## The request
Pick out each line of the records in which the word "picture" appears.

## Material for this task
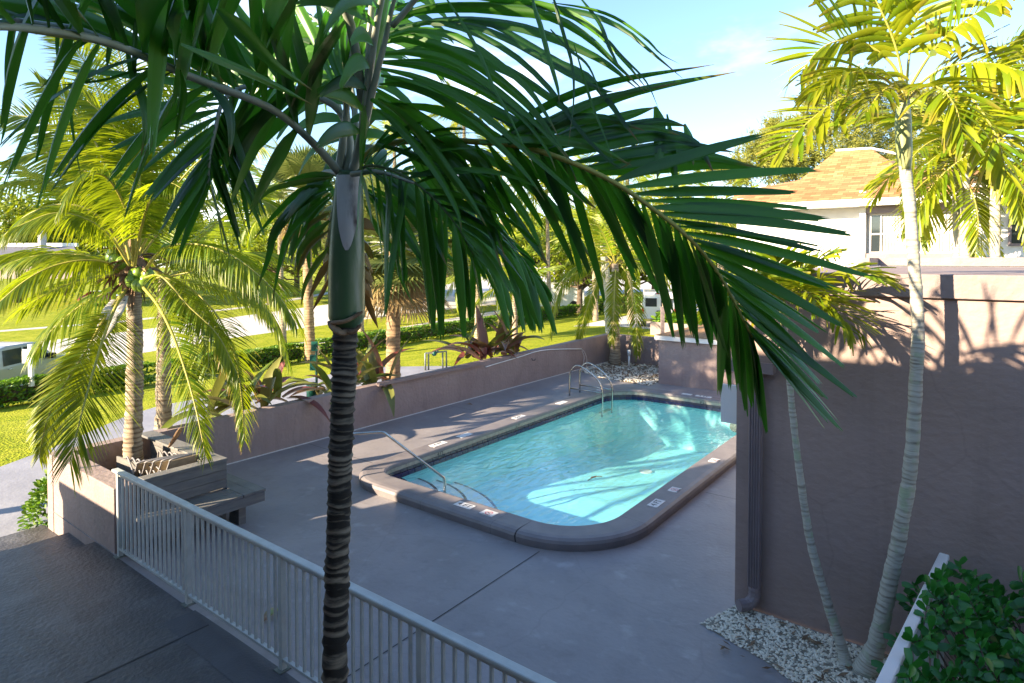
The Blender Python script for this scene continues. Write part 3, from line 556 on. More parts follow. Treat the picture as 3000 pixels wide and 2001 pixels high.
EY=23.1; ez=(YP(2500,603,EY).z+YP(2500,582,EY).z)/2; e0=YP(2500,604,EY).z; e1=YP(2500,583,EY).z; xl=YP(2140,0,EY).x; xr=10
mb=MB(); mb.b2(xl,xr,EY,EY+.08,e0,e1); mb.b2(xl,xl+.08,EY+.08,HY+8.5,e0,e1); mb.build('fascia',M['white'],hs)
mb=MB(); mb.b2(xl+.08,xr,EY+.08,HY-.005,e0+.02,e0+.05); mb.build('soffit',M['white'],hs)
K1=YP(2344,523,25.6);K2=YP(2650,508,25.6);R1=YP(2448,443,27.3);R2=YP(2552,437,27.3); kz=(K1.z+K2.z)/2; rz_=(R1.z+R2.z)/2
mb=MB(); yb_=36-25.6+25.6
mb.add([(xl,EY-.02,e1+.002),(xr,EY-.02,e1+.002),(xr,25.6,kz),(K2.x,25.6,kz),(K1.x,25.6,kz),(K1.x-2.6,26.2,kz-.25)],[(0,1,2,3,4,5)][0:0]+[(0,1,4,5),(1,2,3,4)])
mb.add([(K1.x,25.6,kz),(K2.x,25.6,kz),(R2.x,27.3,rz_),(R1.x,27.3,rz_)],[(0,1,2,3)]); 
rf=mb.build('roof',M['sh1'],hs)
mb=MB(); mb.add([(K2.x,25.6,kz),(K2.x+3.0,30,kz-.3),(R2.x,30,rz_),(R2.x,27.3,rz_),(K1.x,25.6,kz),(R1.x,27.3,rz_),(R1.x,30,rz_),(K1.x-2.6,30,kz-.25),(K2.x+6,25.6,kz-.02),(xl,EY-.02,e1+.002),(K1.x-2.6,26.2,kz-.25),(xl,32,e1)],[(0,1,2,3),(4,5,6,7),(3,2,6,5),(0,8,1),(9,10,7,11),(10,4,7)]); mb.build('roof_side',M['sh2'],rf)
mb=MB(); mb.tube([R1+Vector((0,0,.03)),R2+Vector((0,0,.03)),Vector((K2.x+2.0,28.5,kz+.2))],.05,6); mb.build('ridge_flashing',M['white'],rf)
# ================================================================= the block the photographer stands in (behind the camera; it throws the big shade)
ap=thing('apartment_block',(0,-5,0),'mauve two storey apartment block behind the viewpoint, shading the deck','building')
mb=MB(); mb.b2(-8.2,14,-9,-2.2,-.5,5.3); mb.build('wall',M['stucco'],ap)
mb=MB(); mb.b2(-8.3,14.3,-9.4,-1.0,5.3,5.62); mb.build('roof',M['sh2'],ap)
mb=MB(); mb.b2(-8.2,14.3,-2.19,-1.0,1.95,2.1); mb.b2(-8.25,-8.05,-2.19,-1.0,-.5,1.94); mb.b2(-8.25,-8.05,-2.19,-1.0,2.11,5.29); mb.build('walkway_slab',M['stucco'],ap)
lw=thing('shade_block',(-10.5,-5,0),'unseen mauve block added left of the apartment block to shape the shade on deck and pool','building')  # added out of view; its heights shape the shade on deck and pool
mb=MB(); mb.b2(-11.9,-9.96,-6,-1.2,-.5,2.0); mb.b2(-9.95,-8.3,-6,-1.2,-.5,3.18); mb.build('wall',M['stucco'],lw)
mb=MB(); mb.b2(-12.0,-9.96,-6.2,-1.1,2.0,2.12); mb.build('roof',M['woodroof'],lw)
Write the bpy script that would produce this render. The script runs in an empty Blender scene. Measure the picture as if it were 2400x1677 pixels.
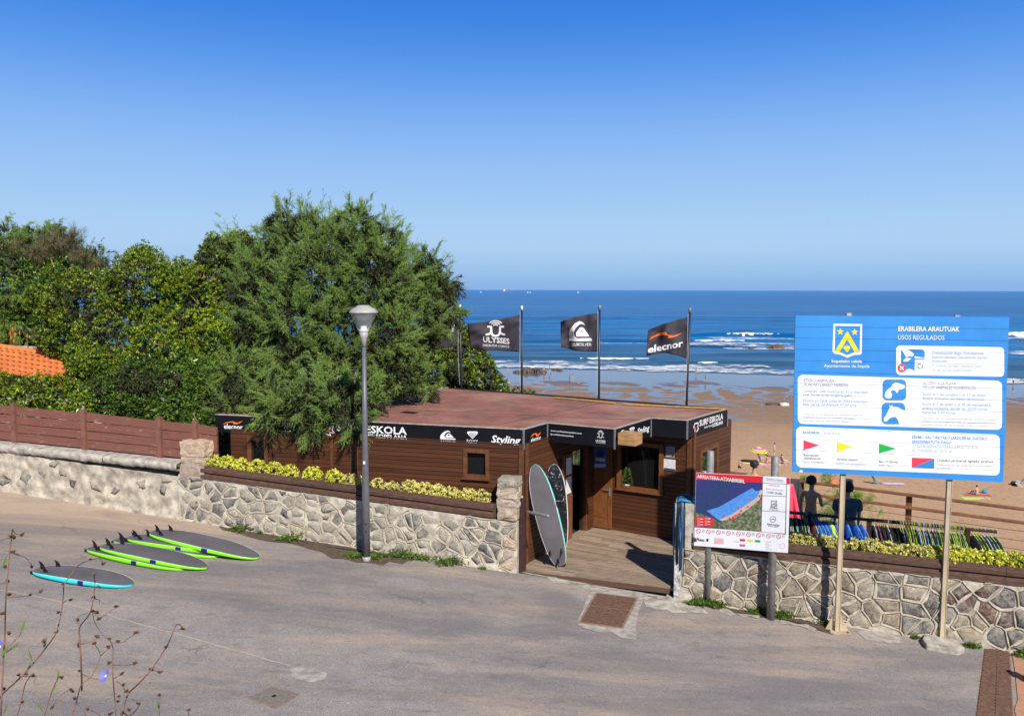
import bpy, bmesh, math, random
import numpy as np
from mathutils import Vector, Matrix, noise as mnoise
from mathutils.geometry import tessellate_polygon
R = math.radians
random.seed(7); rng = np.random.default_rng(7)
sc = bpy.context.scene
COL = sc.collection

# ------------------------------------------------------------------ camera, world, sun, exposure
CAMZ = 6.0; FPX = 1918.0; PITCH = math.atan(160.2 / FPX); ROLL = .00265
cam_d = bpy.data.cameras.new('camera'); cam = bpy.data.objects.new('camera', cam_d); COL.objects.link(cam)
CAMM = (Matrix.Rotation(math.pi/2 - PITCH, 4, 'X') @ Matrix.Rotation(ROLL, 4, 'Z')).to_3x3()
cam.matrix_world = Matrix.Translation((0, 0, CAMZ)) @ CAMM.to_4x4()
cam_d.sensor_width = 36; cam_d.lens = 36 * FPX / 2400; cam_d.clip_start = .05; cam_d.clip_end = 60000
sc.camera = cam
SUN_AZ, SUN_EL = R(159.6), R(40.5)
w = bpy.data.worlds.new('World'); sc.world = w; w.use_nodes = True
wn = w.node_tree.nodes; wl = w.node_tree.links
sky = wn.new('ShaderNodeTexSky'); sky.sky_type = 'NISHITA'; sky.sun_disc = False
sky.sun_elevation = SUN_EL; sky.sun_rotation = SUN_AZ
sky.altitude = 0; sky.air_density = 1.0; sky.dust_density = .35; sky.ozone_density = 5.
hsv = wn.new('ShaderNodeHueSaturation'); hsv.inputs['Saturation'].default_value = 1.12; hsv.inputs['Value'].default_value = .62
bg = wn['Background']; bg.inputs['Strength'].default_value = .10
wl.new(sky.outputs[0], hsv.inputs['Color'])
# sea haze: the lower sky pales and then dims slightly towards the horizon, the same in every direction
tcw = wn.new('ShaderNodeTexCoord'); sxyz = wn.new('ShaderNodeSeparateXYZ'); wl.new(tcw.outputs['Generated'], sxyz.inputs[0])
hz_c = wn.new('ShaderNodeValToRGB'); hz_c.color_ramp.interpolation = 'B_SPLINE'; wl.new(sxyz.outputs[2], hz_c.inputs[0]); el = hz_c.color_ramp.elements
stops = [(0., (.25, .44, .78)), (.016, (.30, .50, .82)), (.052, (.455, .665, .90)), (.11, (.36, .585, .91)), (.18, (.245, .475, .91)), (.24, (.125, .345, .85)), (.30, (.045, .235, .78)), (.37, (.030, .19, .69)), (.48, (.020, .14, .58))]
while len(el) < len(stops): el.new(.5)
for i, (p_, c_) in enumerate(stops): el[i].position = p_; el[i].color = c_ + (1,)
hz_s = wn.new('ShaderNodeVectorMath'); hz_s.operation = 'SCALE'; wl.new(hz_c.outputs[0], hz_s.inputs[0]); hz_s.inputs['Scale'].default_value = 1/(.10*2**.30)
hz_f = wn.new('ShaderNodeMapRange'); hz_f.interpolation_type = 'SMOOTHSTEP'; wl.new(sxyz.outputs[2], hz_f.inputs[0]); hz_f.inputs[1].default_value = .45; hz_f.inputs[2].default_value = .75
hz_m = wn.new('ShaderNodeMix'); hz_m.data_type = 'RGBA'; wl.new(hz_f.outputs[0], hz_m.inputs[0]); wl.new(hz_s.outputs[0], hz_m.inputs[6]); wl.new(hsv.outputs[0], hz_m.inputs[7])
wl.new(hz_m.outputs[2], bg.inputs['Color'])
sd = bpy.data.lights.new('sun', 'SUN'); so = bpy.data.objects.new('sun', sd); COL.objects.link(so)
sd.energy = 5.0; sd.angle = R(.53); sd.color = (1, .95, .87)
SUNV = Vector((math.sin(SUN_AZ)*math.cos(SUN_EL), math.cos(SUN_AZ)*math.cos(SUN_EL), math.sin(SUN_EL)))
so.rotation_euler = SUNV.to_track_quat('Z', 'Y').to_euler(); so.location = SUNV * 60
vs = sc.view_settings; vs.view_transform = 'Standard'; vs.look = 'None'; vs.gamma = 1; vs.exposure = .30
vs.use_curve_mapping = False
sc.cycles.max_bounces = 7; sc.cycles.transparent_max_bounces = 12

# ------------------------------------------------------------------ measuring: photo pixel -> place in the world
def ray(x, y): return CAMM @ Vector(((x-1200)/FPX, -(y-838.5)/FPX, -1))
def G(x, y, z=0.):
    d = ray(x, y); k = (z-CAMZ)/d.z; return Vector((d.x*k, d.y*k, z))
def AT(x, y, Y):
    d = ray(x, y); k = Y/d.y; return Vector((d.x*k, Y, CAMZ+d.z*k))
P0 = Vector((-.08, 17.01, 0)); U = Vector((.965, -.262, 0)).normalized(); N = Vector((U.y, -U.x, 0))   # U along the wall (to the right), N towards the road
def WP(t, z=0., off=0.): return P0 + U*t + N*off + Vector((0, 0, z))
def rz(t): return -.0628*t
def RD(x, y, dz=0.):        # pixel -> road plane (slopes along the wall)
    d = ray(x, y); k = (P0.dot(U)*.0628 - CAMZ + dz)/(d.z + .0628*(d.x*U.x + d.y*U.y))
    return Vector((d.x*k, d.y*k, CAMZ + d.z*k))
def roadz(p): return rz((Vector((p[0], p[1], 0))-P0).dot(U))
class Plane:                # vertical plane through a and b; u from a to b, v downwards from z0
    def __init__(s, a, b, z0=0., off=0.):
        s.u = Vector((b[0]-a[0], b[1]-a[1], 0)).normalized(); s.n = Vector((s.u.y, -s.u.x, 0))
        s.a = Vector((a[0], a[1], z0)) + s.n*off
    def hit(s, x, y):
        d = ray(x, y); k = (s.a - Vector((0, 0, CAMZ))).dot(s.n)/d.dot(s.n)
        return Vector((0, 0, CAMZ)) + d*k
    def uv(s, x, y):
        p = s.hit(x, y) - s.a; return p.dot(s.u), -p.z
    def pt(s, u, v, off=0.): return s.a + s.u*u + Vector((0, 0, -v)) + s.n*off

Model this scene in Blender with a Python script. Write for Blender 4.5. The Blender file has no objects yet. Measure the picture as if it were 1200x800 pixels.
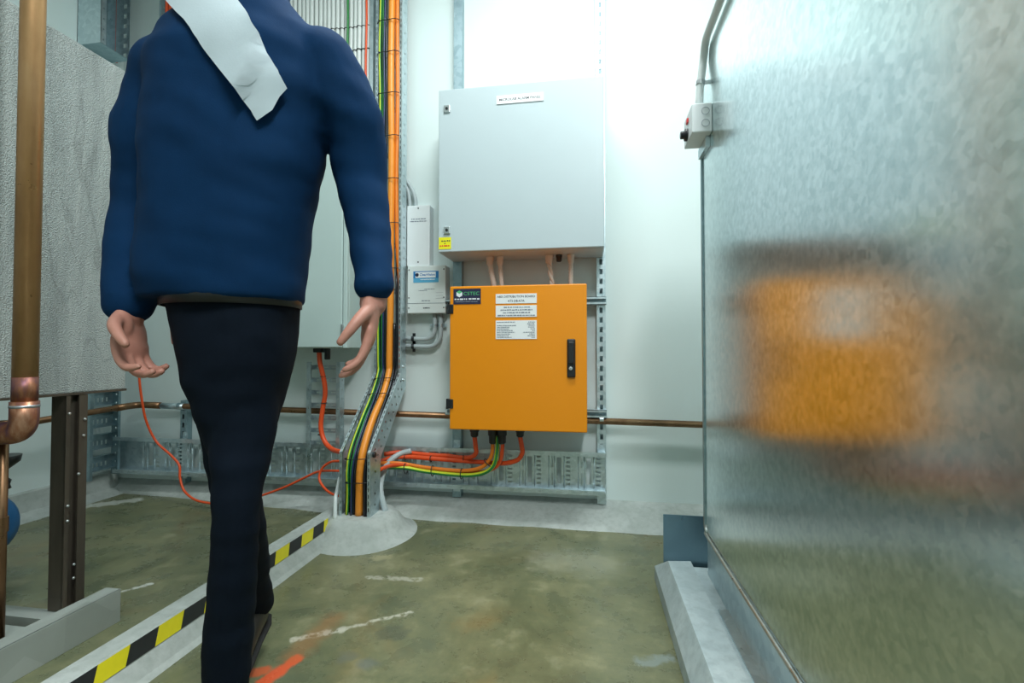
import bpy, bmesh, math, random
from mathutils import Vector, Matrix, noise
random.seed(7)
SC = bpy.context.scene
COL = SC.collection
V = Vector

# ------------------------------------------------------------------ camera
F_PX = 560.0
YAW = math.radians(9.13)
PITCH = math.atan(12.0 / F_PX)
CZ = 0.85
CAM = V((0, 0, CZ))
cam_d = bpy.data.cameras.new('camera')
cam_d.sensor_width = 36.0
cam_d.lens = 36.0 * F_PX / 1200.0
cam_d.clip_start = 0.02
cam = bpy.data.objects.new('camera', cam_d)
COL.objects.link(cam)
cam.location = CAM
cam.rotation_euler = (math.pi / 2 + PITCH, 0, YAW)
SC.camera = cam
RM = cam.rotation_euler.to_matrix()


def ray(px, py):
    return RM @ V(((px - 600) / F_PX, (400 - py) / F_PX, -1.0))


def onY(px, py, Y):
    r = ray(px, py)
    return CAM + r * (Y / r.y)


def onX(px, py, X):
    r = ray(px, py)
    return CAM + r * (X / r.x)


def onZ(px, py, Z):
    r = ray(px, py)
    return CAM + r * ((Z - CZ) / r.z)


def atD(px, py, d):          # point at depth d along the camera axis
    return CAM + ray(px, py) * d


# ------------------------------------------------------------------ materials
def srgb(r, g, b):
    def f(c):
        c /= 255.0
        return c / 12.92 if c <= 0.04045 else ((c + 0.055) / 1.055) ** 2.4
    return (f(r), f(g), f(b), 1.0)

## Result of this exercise
The Blender Python script for this scene continues. Write part 3, from line 556 on. More parts follow. Treat the picture as 3000 pixels wide and 2001 pixels high.
Write the bpy script that would produce this render. The script runs in an empty Blender scene. Measure the picture as if it were 2400x1677 pixels.
Model this scene in Blender with a Python script. Write for Blender 4.5. The Blender file has no objects yet. Measure the picture as if it were 1200x800 pixels.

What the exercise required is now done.